I. Tkach

UH 3 -based ferromagnets: New look at an old material

UH3 is the first discovered material with ferromagnetism based purely on the 5f electronic states, known for more than half century. Although the U metal is Pauli paramagnet, the reduced 5f-5f overlap in compounds allows for moment formation and ordering, typically if the U-U spacing exceeds the Hill limit, i.e. about 340 pm. The stable form of UH3, known as β-UH3, has rather high TC ≈ 170 K. Such high value is rather unusual, considering dU-U = 331 pm. Properties of metastable α-UH3 with dU-U = 360 pm could be never well established. Using the fact that α-UH3 is in fact bcc U with interstitials filled by H, we attempted to synthesize α-UH3 starting from the γ-U alloys, with the bcc structure retained to room temperature by doping combined with ultrafast cooling. While up to 15% Zr a contamination by β-UH3 was obtained, 20% Zr yielded single phase α-UH3. The TC value remains high and very similar to β-UH3. One can see an increase up to 187 K for 15% Zr, followed by a weak decrease. Magnetic moments remain close to 1 μB/U atom. An insight is provided by ab-initio calculations, revealing a a charge transfer towards H-1s states, depopulating the U-6d and 7s states, leaving almost pure 5f character around the Fermi level. The 5f magnetism exhibits a high coercivity (μ0Hc up to 5.5 T) and large spontaneous volume magnetostriction of 3.2*10-3. Even higher increase of TC, reaching up to 203 K, can be achieved in analogous Mo stabilized hydrides, which yield an amorphous structure. The compounds represent, together with known hydrides of U6Fe and U6Co, a new group of robust 5f ferromagnets with small dU-U but high TC. Although common hydrides are fine powders, some of the new hydrides described as (UH3)(1-x)T x (T = Zr or Mo) remain monolithic, which allows to study transport and thermodynamic properties.
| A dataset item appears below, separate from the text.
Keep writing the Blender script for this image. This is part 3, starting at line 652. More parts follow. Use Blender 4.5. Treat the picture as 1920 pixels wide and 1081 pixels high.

Superconductivity in the splat-cooled UMo alloys

We have investigated the superconductivity in splat-cooled UMo alloys by low-temperature resistivity and specific-heat measurements down to 0.4 K. The γ-U materials, such as U-Mo15 (with 15 at.% Mo doping), exhibit a conventional BCS superconductivity with Tc = 2.1 K and upper critical field exceeding 5 T, much higher than that for α-U materials. The alloys with <10 at.% Mo doping consist of a mixed γ + α-U phase. The superconducting transition in the U-Mo6 revealed by a smooth decrease below 1.5 K and a sharp drop at 0.6 K in the resistivity indicating that γ-U grains are embedded in the α-U matrix. The superconductivity transition was revealed by λ-type peak at Tc in the C(T) curve only for U-Mo15, while only one broad peak at Tc in the C(T) curves were observed for other UMo splats. With applying the magnetic fields, the resistivity jumps and specific-heat peaks move to lower temperatures.